Do Filmoscópio
O diretor Robert Altman desafiou o compositor Johnny Mandel a escrever “a canção mais estúpida de todos os tempos” para “MASH” (1970). Diante da dificuldade, a tarefa recaiu sobre Mike, seu filho de 14 anos. Em 5 minutos, o menino redigiu os versos de “Suicide is Painless”. O resultado foi irônico: o pai, Robert, lucrou US$ 75 mil pela direção; o filho, Mike, embolsou US$ 2 milhões em royalties ao tornar sua letra adolescente o tema da famosa série de TV.
A ousadia não parava na trilha sonora. O filme foi recusado por 14 diretores antes de Altman aceitar. Sua marca registrada foi a sobreposição de diálogos – até quatro conversas simultâneas – e 80% de improviso do elenco, criando um caos realista que imitava o absurdo da guerra.
Esse método revolucionário quase causou um motim. Donald Sutherland e Elliott Gould, as estrelas, exigiram a demissão de Altman, temendo pelo próprio futuro. Um executivo subestimou o filme, dizendo que ele só rodaria em cinemas drive-in. O estúdio manteve o diretor, e Gould depois admitiu o erro, chamando a si mesmo de “arrogante” por não enxergar a genialidade de Altman na hora.
A batalha continuou na pós-produção. O estúdio quis cortar as cenas de cirurgia, consideradas muito gráficas, mas visitantes no set insistiram que eram essenciais. Altman resumiu a luta numa frase: “Este filme não foi lançado, ele escapou”. A fuga deu certo: a obra faturou US$ 41 milhões e conquistou a Palma de Ouro em Cannes.

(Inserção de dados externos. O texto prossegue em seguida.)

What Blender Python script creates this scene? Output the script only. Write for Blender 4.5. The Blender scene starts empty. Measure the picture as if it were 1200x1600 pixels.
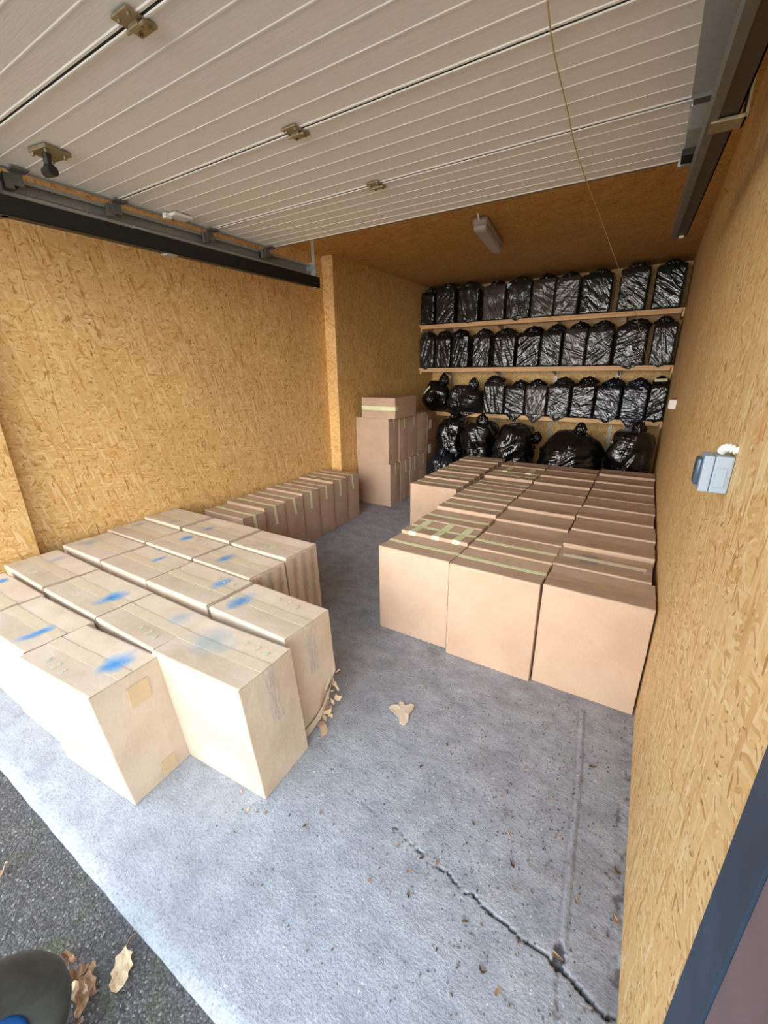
import bpy, bmesh, math, random
from mathutils import Vector, Matrix, noise
random.seed(7)
scene = bpy.context.scene
C = scene.collection

# ------------------------------------------------------------------ camera
F_PX, PITCH, YAW, ROLL = 651.38, -0.3307, 0.5527, -0.0118      # focal length in pixels of a 1200 px wide frame
fwd = Vector((-math.sin(YAW)*math.cos(PITCH), math.cos(YAW)*math.cos(PITCH), math.sin(PITCH)))
rgt = fwd.cross(Vector((0, 0, 1))).normalized()
upv = rgt.cross(fwd)
cr, sr = math.cos(ROLL), math.sin(ROLL)
r2, u2 = cr*rgt + sr*upv, -sr*rgt + cr*upv
cam_data = bpy.data.cameras.new('camera')
cam = bpy.data.objects.new('camera', cam_data)
C.objects.link(cam)
m = Matrix((r2, u2, -fwd)).transposed().to_4x4()
m.translation = Vector((0, 0, 1.6))
cam.matrix_world = m
cam_data.sensor_fit = 'HORIZONTAL'
cam_data.sensor_width = 36.0
cam_data.lens = 36.0*F_PX/1200.0
cam_data.clip_start = 0.02
scene.camera = cam

# ------------------------------------------------------------------ world, sun, exposure
world = bpy.data.worlds.new('overcast_sky')
scene.world = world
world.use_nodes = True
wn = world.node_tree
wn.nodes.clear()
wo = wn.nodes.new('ShaderNodeOutputWorld')
wb = wn.nodes.new('ShaderNodeBackground')
wg = wn.nodes.new('ShaderNodeTexCoord')
wsep = wn.nodes.new('ShaderNodeSeparateXYZ')
wr = wn.nodes.new('ShaderNodeValToRGB')
wr.color_ramp.elements[0].position = 0.0
wr.color_ramp.elements[0].color = (0.95, 0.95, 0.93, 1)
wr.color_ramp.elements[1].position = 0.9
wr.color_ramp.elements[1].color = (0.62, 0.80, 1.0, 1)
wn.links.new(wg.outputs['Generated'], wsep.inputs[0])
wn.links.new(wsep.outputs['Z'], wr.inputs[0])
wn.links.new(wr.outputs[0], wb.inputs['Color'])
wb.inputs['Strength'].default_value = 2.0
wn.links.new(wb.outputs[0], wo.inputs[0])
sun_data = bpy.data.lights.new('hazy_sun', 'SUN')
sun_data.energy = 3.6
sun_data.angle = math.radians(55)
sun_data.color = (1.0, 0.97, 0.92)
sun = bpy.data.objects.new('hazy_sun', sun_data)
C.objects.link(sun)
sun.rotation_euler = Vector((-0.08, 1.0, -0.17)).to_track_quat('-Z', 'Y').to_euler()
scene.view_settings.view_transform = 'Standard'
scene.view_settings.look = 'None'
scene.view_settings.gamma = 1.0
scene.view_settings.use_curve_mapping = False
scene.view_settings.exposure = 0.72

# ------------------------------------------------------------------ material helpers
def s2l(*c):
    return tuple(((x/255.0)/12.92 if x/255.0 <= 0.04045 else ((x/255.0+0.055)/1.055)**2.4) for x in c) + (1.0,)

class NT:
    def __init__(s, name, rough=0.6, metal=0.0, spec=0.5):
        s.m = bpy.data.materials.new(name)
        s.m.use_nodes = True
        s.t = s.m.node_tree
        s.b = s.t.nodes['Principled BSDF']
        s.b.inputs['Roughness'].default_value = rough
        s.b.inputs['Metallic'].default_value = metal
        s.b.inputs['Specular IOR Level'].default_value = spec
    def n(s, t, **k):
        nd = s.t.nodes.new('ShaderNode'+t)
        for a, v in k.items():
            if a.startswith('i_'):
                key = a[2:]
                nd.inputs[int(key) if key.isdigit() else key].default_value = v
            else:
                setattr(nd, a, v)
        return nd
    def l(s, a, b): s.t.links.new(a, b)
    def math(s, op, a, b=None, c=None):
        nd = s.n('Math', operation=op)
        for i, v in enumerate((a, b, c)):
            if v is None: continue
            if isinstance(v, (int, float)): nd.inputs[i].default_value = v
            else: s.l(v, nd.inputs[i])
        return nd.outputs[0]
    def mix(s, f, a, b, blend='MIX'):
        nd = s.n('Mix', data_type='RGBA', blend_type=blend)
        for i, v in ((0, f), (6, a), (7, b)):
            if isinstance(v, (int, float)): nd.inputs[i].default_value = v
            elif isinstance(v, tuple): nd.inputs[i].default_value = v
            else: s.l(v, nd.inputs[i])
        return nd.outputs[2]
    def ramp(s, f, stops):
        nd = s.n('ValToRGB')
        cr = nd.color_ramp
        while len(cr.elements) < len(stops): cr.elements.new(0.5)
        for e, (p, c) in zip(cr.elements, stops):
            e.position = p
            e.color = c if isinstance(c, tuple) else (c, c, c, 1)
        s.l(f, nd.inputs[0])
        return nd.outputs[0]
    def noise(s, vec, scale, detail=2.0, rough=0.5, dist=0.0):
        nd = s.n('TexNoise')
        nd.inputs['Scale'].default_value = scale
        nd.inputs['Detail'].default_value = detail
        nd.inputs['Roughness'].default_value = rough
        nd.inputs['Distortion'].default_value = dist
        if vec is not None: s.l(vec, nd.inputs['Vector'])
        return nd.outputs[0]
    def mapping(s, vec, scale=(1, 1, 1), rot=(0, 0, 0), loc=(0, 0, 0)):
        nd = s.n('Mapping')
        nd.inputs['Scale'].default_value = scale
        nd.inputs['Rotation'].default_value = rot
        nd.inputs['Location'].default_value = loc
        s.l(vec, nd.inputs[0])
        return nd.outputs[0]
    def bump(s, h, strength=0.3, dist=0.01, prev=None):
        nd = s.n('Bump')
        nd.inputs['Strength'].default_value = strength
        nd.inputs['Distance'].default_value = dist
        s.l(h, nd.inputs['Height'])
        if prev is not None: s.l(prev, nd.inputs['Normal'])
        return nd.outputs[0]
    def base(s, v):
        if isinstance(v, tuple): s.b.inputs['Base Color'].default_value = v
        else: s.l(v, s.b.inputs['Base Color'])
    def normal(s, v): s.l(v, s.b.inputs['Normal'])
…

O ápice da ironia veio com o Oscar: o roteirista Ring Lardner Jr., que reclamou não ver “uma palavra sua” no filme final, ganhou o prêmio de Melhor Roteiro Adaptado. Banido pelos militares, “M.A.S.H.” usou o humor negro para criticar a guerra e se tornou um clássico atemporal, símbolo da criatividade que venceu o sistema.